##### Data extract

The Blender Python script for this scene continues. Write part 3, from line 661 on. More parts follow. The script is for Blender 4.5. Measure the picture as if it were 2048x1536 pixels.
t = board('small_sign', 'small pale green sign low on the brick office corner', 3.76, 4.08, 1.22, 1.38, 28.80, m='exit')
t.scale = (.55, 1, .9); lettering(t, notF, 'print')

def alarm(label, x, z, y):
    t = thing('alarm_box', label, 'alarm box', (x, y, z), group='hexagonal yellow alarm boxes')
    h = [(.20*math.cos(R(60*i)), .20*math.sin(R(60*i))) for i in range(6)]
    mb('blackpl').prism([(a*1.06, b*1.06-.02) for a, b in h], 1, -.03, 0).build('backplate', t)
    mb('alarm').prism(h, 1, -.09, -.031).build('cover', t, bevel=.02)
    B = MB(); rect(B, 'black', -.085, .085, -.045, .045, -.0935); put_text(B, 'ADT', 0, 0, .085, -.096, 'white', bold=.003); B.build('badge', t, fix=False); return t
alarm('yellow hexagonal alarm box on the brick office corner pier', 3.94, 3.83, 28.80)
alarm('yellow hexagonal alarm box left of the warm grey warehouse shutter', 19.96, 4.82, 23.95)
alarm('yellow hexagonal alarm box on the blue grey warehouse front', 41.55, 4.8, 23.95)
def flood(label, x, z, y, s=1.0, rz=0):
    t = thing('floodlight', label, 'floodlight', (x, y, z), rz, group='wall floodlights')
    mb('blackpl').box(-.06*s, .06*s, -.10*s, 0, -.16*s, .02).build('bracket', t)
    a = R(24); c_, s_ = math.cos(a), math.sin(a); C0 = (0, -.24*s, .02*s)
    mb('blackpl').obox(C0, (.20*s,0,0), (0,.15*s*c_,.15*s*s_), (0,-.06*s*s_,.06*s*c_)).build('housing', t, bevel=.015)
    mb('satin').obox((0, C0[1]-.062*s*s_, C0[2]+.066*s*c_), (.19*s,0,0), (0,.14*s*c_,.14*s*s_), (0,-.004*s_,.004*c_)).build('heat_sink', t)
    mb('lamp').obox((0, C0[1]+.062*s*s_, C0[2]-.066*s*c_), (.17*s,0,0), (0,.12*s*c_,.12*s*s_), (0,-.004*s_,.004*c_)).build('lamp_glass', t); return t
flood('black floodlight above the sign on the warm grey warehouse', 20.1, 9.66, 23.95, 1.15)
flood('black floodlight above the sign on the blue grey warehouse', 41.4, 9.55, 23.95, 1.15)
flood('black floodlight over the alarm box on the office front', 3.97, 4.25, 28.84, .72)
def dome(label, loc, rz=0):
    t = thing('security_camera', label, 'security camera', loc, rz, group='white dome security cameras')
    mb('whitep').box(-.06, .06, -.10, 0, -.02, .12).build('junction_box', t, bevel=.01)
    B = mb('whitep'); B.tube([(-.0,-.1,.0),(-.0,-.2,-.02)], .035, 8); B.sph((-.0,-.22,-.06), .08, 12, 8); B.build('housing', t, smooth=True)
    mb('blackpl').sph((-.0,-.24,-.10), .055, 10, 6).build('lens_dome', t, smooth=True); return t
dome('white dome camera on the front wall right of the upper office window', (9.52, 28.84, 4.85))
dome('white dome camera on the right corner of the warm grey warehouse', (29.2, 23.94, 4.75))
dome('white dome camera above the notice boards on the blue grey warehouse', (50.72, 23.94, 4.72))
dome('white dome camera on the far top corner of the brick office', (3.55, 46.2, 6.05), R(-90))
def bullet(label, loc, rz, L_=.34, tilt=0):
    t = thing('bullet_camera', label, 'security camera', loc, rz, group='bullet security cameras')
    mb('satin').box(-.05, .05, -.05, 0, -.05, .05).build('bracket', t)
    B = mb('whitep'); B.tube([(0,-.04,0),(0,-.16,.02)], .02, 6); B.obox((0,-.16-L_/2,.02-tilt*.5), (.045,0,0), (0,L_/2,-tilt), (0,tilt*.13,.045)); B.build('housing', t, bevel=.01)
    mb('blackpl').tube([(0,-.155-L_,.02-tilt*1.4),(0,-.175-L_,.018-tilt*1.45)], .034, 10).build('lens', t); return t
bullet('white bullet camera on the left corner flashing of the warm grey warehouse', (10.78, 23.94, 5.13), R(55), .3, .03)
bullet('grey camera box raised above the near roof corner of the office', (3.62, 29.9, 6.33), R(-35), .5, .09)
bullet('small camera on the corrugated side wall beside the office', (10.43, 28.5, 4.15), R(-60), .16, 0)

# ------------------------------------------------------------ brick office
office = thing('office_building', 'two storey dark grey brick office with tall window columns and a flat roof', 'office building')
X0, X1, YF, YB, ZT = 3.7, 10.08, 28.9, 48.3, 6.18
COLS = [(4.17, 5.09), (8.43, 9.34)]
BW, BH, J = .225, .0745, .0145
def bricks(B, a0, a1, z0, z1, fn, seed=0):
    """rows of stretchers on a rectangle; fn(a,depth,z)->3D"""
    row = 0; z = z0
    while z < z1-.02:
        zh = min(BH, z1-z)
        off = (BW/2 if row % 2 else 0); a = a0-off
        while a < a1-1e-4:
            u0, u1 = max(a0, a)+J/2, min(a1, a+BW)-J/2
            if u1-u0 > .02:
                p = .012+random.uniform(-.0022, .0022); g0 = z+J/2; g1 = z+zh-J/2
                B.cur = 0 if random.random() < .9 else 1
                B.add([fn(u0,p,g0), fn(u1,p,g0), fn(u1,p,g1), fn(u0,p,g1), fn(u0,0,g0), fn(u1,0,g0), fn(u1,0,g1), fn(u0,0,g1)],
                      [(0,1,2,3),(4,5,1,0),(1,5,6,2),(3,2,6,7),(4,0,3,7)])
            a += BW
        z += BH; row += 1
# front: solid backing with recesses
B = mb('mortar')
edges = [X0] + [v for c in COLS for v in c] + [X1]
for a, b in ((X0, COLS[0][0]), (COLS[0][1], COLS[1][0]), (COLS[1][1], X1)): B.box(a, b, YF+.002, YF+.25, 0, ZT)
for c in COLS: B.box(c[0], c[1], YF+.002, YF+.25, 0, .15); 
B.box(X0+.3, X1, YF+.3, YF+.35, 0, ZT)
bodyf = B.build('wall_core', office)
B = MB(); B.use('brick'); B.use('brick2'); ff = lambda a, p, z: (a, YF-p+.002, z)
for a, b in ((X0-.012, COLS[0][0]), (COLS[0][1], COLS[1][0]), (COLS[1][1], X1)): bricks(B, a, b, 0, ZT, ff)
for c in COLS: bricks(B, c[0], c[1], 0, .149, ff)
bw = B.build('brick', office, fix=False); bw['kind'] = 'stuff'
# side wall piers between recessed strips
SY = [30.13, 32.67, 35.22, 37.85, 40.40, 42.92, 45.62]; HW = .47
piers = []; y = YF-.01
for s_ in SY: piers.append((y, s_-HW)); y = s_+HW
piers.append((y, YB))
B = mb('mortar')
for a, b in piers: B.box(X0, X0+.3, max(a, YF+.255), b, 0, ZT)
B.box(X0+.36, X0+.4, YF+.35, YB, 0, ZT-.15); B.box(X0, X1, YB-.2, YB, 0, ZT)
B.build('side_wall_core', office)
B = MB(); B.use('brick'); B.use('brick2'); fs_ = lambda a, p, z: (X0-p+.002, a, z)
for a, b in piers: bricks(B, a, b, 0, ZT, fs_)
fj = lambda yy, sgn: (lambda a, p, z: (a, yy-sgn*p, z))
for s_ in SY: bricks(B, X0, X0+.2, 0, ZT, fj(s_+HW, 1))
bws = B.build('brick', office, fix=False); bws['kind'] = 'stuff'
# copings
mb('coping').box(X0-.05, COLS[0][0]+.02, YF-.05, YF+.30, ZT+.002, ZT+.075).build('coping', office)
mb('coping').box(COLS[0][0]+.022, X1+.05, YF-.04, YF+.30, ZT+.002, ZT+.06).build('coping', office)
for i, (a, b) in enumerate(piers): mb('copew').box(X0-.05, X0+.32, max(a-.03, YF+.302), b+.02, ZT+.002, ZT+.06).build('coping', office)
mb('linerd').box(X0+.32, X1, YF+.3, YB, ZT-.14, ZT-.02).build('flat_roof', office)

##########

Reproduce exactly, please, only the lines from the start of the data above to the line that contains "t.scale = (.55, 1, .9);", with both ends kept.

The Blender Python script for this scene continues. Write part 3, from line 661 on. More parts follow. The script is for Blender 4.5. Measure the picture as if it were 2048x1536 pixels.
t = board('small_sign', 'small pale green sign low on the brick office corner', 3.76, 4.08, 1.22, 1.38, 28.80, m='exit')
t.scale = (.55, 1, .9); lettering(t, notF, 'print')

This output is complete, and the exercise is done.